Bonus Geekery: Why do I have arrows in this diagram? If you break down [0146] and [0137] into pairs of intervals, they share a mutual partitioning of [03] (minor third/major sixth) and [06] (tritone). That's pretty rad, right? I think so. So did my boy EC, but that's a dissertation for another day...
Because you can extract all of the intervals within the octave from each of these two special chords (of the available 29 four-note-chord types), we call [0146] and [0137] the all-interval tetrachords. Makes sense, right? These are the only two tetrachords you can play this fun game with. Furthermore, you can obviously transpose and invert both [0146] and [0137] and the intervallic content would remain the same.

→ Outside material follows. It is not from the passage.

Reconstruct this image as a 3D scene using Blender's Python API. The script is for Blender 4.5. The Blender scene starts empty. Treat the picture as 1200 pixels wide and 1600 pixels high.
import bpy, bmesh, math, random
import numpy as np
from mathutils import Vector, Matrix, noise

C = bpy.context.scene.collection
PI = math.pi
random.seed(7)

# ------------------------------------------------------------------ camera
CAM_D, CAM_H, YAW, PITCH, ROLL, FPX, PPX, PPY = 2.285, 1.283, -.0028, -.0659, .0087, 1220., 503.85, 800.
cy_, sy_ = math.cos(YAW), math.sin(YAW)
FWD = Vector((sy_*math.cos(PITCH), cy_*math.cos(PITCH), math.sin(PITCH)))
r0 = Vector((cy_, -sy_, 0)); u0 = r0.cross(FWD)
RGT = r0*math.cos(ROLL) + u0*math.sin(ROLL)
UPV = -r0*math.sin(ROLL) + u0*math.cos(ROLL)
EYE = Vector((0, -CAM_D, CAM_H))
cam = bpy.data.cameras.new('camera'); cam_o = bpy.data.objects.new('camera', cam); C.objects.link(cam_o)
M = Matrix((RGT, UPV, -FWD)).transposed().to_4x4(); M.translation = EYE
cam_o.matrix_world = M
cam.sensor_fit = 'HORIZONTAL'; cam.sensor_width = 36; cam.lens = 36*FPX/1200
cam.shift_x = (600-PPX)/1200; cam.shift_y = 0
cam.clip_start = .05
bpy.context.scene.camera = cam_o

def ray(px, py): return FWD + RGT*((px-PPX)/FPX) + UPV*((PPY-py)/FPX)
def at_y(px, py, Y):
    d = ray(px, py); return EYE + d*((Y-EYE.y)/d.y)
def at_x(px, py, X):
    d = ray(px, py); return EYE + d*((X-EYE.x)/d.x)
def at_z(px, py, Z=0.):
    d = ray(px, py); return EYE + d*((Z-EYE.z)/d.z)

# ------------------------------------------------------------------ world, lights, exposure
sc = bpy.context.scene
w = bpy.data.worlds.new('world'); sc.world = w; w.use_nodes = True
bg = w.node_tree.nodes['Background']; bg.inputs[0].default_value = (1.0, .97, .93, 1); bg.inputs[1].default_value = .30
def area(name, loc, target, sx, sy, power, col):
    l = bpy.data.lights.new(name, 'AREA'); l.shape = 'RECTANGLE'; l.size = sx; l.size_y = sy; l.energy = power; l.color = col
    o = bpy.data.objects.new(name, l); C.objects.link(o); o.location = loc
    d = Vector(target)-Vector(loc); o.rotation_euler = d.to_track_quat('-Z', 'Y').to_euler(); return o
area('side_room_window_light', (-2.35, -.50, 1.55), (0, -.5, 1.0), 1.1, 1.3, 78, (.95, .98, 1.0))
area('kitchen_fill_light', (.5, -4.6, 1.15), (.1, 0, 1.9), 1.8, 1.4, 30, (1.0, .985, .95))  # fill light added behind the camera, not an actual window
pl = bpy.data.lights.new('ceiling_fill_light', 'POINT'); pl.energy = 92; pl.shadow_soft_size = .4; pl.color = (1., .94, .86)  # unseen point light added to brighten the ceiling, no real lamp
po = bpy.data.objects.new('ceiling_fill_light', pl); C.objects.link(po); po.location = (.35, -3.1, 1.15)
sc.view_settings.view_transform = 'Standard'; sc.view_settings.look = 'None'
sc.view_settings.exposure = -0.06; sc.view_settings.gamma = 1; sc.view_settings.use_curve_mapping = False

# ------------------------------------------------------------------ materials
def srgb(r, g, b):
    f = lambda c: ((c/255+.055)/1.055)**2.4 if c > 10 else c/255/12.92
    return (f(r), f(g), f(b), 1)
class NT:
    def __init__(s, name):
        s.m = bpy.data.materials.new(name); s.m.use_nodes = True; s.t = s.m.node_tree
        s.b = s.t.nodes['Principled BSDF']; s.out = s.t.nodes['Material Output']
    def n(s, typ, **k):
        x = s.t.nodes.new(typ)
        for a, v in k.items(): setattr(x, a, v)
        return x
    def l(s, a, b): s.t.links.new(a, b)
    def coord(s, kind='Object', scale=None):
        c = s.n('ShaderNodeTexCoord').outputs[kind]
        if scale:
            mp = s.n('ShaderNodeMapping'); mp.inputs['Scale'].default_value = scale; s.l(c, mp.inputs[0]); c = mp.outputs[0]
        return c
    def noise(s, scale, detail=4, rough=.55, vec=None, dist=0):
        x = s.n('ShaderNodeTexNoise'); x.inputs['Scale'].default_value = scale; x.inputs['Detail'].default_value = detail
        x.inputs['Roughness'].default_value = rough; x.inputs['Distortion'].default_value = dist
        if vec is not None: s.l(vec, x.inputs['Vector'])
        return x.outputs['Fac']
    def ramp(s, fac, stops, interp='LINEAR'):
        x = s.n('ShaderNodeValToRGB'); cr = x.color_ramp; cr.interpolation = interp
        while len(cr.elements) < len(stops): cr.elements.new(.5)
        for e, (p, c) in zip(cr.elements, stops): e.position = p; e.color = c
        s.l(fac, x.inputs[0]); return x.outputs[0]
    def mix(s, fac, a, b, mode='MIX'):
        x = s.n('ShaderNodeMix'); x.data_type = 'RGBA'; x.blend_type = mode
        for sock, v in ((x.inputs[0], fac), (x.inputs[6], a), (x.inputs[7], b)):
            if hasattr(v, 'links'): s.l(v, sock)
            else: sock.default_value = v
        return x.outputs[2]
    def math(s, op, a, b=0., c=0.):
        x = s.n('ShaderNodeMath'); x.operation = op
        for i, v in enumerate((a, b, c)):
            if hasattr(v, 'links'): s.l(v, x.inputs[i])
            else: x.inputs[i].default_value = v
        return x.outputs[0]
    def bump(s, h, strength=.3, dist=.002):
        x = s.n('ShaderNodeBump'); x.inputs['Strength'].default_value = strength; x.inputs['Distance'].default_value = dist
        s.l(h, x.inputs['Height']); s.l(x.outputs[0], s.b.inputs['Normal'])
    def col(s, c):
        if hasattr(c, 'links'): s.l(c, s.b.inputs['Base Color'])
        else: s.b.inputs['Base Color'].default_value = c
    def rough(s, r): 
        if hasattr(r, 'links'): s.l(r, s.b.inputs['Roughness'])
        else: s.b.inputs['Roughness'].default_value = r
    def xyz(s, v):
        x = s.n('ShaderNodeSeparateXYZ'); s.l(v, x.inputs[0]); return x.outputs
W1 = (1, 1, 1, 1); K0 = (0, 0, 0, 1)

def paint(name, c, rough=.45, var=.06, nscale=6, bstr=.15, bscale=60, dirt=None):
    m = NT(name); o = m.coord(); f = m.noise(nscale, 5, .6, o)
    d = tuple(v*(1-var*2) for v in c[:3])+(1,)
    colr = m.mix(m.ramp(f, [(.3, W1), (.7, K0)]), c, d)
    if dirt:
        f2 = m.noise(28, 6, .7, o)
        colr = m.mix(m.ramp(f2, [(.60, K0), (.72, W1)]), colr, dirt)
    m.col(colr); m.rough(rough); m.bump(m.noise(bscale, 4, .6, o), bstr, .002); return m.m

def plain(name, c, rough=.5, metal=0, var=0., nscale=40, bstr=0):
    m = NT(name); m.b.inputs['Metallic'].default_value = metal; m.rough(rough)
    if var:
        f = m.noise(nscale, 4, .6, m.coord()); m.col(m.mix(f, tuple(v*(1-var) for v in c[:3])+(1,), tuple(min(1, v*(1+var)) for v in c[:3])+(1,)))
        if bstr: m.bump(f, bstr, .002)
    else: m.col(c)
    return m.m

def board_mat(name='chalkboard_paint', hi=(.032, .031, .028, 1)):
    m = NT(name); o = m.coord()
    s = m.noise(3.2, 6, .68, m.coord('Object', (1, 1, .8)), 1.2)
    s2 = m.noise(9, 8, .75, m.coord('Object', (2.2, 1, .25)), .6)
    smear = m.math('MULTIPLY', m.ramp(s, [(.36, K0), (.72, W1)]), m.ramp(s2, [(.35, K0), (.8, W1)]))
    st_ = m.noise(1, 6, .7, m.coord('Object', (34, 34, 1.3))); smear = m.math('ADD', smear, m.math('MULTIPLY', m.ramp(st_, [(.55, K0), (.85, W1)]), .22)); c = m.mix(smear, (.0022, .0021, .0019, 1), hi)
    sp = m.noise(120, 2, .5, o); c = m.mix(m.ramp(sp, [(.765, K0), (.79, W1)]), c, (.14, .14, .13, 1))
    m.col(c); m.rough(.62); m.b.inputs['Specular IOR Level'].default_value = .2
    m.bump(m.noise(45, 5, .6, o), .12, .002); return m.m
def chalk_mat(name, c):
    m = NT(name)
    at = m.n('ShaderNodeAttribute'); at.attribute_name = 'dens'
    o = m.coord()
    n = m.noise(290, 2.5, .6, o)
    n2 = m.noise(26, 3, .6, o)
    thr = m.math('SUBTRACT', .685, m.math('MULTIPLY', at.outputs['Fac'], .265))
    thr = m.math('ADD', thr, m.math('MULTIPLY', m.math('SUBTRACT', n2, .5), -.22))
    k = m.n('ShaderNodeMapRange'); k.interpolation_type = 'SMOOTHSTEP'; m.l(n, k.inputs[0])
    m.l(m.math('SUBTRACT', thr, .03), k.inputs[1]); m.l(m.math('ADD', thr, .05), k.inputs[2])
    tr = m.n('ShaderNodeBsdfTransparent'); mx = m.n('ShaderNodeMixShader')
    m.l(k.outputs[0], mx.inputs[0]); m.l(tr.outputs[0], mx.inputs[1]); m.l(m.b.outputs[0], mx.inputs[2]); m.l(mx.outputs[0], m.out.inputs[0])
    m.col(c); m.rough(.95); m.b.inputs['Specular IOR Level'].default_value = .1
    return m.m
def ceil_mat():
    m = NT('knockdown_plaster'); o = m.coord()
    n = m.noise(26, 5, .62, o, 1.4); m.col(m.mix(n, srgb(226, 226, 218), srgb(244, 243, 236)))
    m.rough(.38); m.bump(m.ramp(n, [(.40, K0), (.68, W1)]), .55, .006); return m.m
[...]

From a creative standpoint, all-interval tetrachords are extremely powerful due to their ability to provide almost limitless intervallic flexibility while maintaining harmonic uniformity; put differently, an industrious composer could construct a piece from a single tetrachord (or pair of tetrachords) but still have access to the expressive capabilities afforded by the entire spectrum of intervals.
With AITs, you can write melodies with an incredible amount of intervallic variety but still maintain super tight harmonic consistency. It is precisely this malleability that may account for why Carter was fascinated with [0137] and [0146] for well over a half century.

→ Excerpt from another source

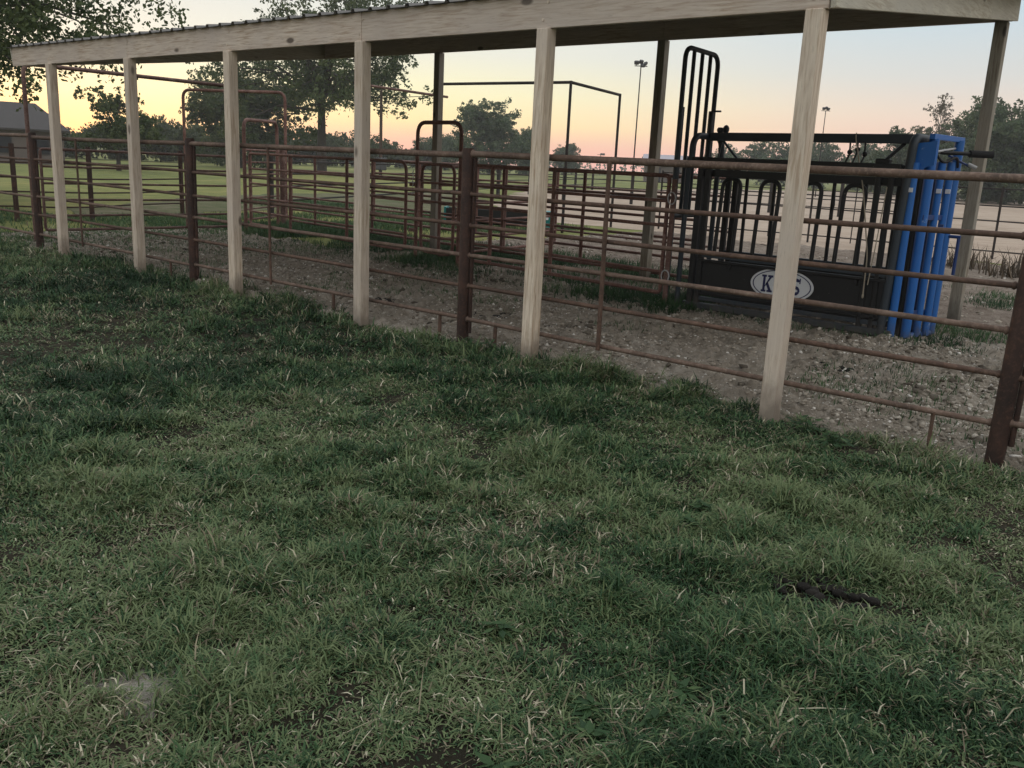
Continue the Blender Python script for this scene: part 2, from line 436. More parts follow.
def fillet(pts, rad, seg=6):
    P = [Vector(q) for q in pts]; out = [P[0]]
    for i in range(1, len(P) - 1):
        A = (P[i - 1] - P[i]); B = (P[i + 1] - P[i])
        rr = min(rad, A.length * .49, B.length * .49)
        a0 = P[i] + A.normalized() * rr; b0 = P[i] + B.normalized() * rr
        for k in range(seg + 1):
            t = k / seg
            out.append((1 - t) ** 2 * a0 + 2 * t * (1 - t) * P[i] + t * t * b0)
    out.append(P[-1]); return out
# value noise for scatter masks
_tab = rng.random((256, 256))
def vnoise(x, y):
    xi = np.floor(x).astype(int); yi = np.floor(y).astype(int)
    fx = x - xi; fy = y - yi; fx = fx * fx * (3 - 2 * fx); fy = fy * fy * (3 - 2 * fy)
    g = lambda i, j: _tab[i % 256, j % 256]
    return (g(xi, yi) * (1 - fx) + g(xi + 1, yi) * fx) * (1 - fy) + (g(xi, yi + 1) * (1 - fx) + g(xi + 1, yi + 1) * fx) * fy
def fbm(x, y, o=4):
    v = 0; A = .5; t = 0
    for i in range(o):
        v = v + A * vnoise(x * 2 ** i + 17 * i, y * 2 ** i + 31 * i); t += A; A *= .5
    return v / t

# ================================================================== ground
def sheet(name, poly, z, mat, rag=0.0, step=.4):
    """flat outlined sheet with a ragged edge"""
    pts = []
    n = len(poly)
    for i in range(n):
        A = np.array(poly[i], float); B = np.array(poly[(i + 1) % n], float)
        L = np.linalg.norm(B - A); k = max(1, min(160, int(L / step)))
        nn = np.array([B[1] - A[1], A[0] - B[0]]) / max(L, 1e-6)
        for j in range(k):
            q = A + (B - A) * j / k
            dlt = (fbm(np.array([q[0] * 1.3]), np.array([q[1] * 1.3]))[0] - .5) * 2 * rag
            pts.append(q + nn * dlt)
    b = MB(); b._add([(q[0], q[1], z) for q in pts], [tuple(range(len(pts)))])
    o = b.build(name, mat)
    return kind(o, 'structure')
def relief(name, x0, x1, y0, y1, nx, ny, zfun, mat):
    xs = np.linspace(x0, x1, nx); ys = np.linspace(y0, y1, ny)
    X, Y = np.meshgrid(xs, ys); Z = zfun(X, Y)
    V = np.stack([X.ravel(), Y.ravel(), Z.ravel()], -1)
    i = np.arange(nx * ny).reshape(ny, nx)
    F = np.stack([i[:-1, :-1], i[:-1, 1:], i[1:, 1:], i[1:, :-1]], -1).reshape(-1, 4)
    return kind(np_mesh(name, V, F, mat, smooth=True), 'structure')
gx = [-700, -250, -80, -25.9, -25, -17.2, -16.4, -12.2, -11.4, 5.6, 8, 8.9, 80, 250, 700]
gy = [-700, -200, -40, -13.9, -13, .1, .6, 5.0, 5.6, 17.3, 18.0, 40, 90, 250, 700]
def base_z(x, y):                        # the field dips under the lawn, the lane and the yard, which lie in it as their own surfaces
    inside = (-25 <= x <= 8 and -13 <= y <= .1) or (-16.4 <= x <= 5.6 and .1 <= y <= 5.0) or (-11.4 <= x <= 8 and 5.6 <= y <= 17.3) or (-11.4 <= x <= 5.6 and 5 <= y <= 5.6)
    return -.22 if inside else -.03
V = np.array([(x, y, base_z(x, y)) for y in gy for x in gx], float)
i = np.arange(len(gx) * len(gy)).reshape(len(gy), len(gx))
kind(np_mesh('ground', V, np.stack([i[:-1, :-1], i[:-1, 1:], i[1:, 1:], i[1:, :-1]], -1).reshape(-1, 4), 'pasture'), 'structure')
def drop(X): return -.05 * np.clip((X + 2.2) / 2, 0, 1)
def lawn_z(X, Y): return drop(X) - .012 + .035 * (fbm(X * 4.5 + 11, Y * 4.5, 2) - .5) * np.clip((.1 - Y) * 3, 0, 1) + .05 * (fbm(X * .6 + 3, Y * .6) - .5) + .02 * (fbm(X * 3, Y * 3) - .5) - .02 * np.clip(Y + .2, 0, 1)
relief('lawn', -26, 9, -14, .75, 420, 190, lawn_z, 'lawn_soil')
def lane_z(X, Y):
    e = np.minimum(np.clip((Y + .12) / .25, 0, 1), np.clip((5.6 - Y + .5 * (fbm(X, Y) - .5)) / .5, 0, 1)); e = np.minimum(e, np.clip((X + 17.5) / 1.5, 0, 1))
    return drop(X) * np.clip((4 - Y) / 3, 0, 1) - .17 + .172 * e + e * (.055 * (fbm(X * 1.4, Y * 1.4) - .5) + .045 * (fbm(X * 7, Y * 7, 3) - .5) + .16 * np.maximum(fbm(X * 9 + 5, Y * 9, 3) - .50, 0) + .065 * (fbm(X * 17, Y * 17, 2) - .5))
relief('gravel_lane', -17.5, 7, -.15, 5.8, 1100, 270, lane_z, 'gravel')
relief('gravel_yard', -12.5, 9, 4.9, 18.2, 600, 380, lambda X, Y: -.16 * (1 - np.minimum(np.minimum(np.clip((Y - 4.9) / .5, 0, 1), np.clip((18.2 - Y) / .7, 0, 1)), np.clip((X + 12.5) / .8, 0, 1))) - .010 - .03 * (fbm(X * .35, Y * .35 + 9) > .56) * np.clip(-X - 2, 0, 1) + .06 * (fbm(X * 1.4, Y * 1.4) - .5) + .05 * (fbm(X * 6, Y * 6, 3) - .5) + .05 * (fbm(X * 13, Y * 13, 2) - .5) + .012, 'yard_soil')
sheet('arena_sand', [(-2.6, 17.6), (-8, 17.2), (-13, 17.6), (-17.5, 17.4), (-24, 24), (-39, 44), (-50, 96), (-46, 230), (70, 230), (70, 24), (12, 18.3)], -.022, 'sand', 1.2, .8)
sheet('dirt_track', [(-17.0, 17.5), (-22, 11.6), (-20.6, 4.6), (-23.4, 5.0), (-31.5, 16.0), (-36, 36), (-24, 23.5)], -.018, 'track', 1.0, .6)
if False: sheet('bare_dirt_patch', [(-.10, -5.13), (.06, -5.22), (.24, -5.17), (.27, -5.08), (.12, -5.0), (-.04, -5.03)], .006, 'bare_dirt', .06, .03)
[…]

In a manner of thinking, the all-triad hexachord [012478] is the six-note analogue of the all-interval tetrachords. Just as AITs are singular among tetrachords for containing all six interval classes, the all-triad hexachord (ATH) is the only one of the 50 hexachord classes from which one may extract each of the twelve trichord classes. Although a composer could hypothetically realize the six-note set as pentachords plus singletons, the more likely scenarios (and those recurrently drawn on by Carter in his compositions) feature textures that separate tetrachords/dyads and trichords/ trichords. The diagram below displays the aforementioned latter partitionings.
The ATH is the only hexachord of the fifty that exist containing at least one subset of [012], [013], [014], [015], [016], [024], [025], [026], [027], [036], [037], and [048]. Hence our name all-triad hexachord.
Concerning trichordal partitioning, certain three-note chords will always leave the same complementary trichord when extracted from an ATH. As an example, we could remove an [048] augmented triad subset from an all-triad hexachord superset and always be left with an [016] trichord remainder (I just love these little combinatorial magic tricks). This property does not always work in the opposite direction though (i.e. it is noncommutative), since we could easily round out an ATH by holding some realization of an [016] in one hand and particular realizations of an [024], [048], [037], [026], or [014] in the other. Due to the prevalence of [016] as an ATH trichord subset, the five [016]+[xyz] partitions are listed as the top row of my diagram above; not surprisingly, Carter repeatedly takes advantage of [016] as a means to connect various transpositions of the all-triad hexachord in his music.
Carter spent decades exploring both AITs and the ATH in his compositions, pondering their inherent musical properties, finding ways of linking them to create formal continuities, and connecting their presence to larger referential sonorities (such as all-interval twelve-note chords). By now, AITs and the ATH are closely associated with Carter's compositional style and harmonic language — much like the whole-tone scale is with Debussy and late French Impressionism. Unlike whole-tone sonorities, however, the AITs and ATH still seem fertile ground for other composers to explore despite Carter's decades of investigation.
For greater detail about AITs, the ATH, and analyses of Carter's usage of them in musical contexts, see Chapter 2 of my dissertation (specifically pages 31-49).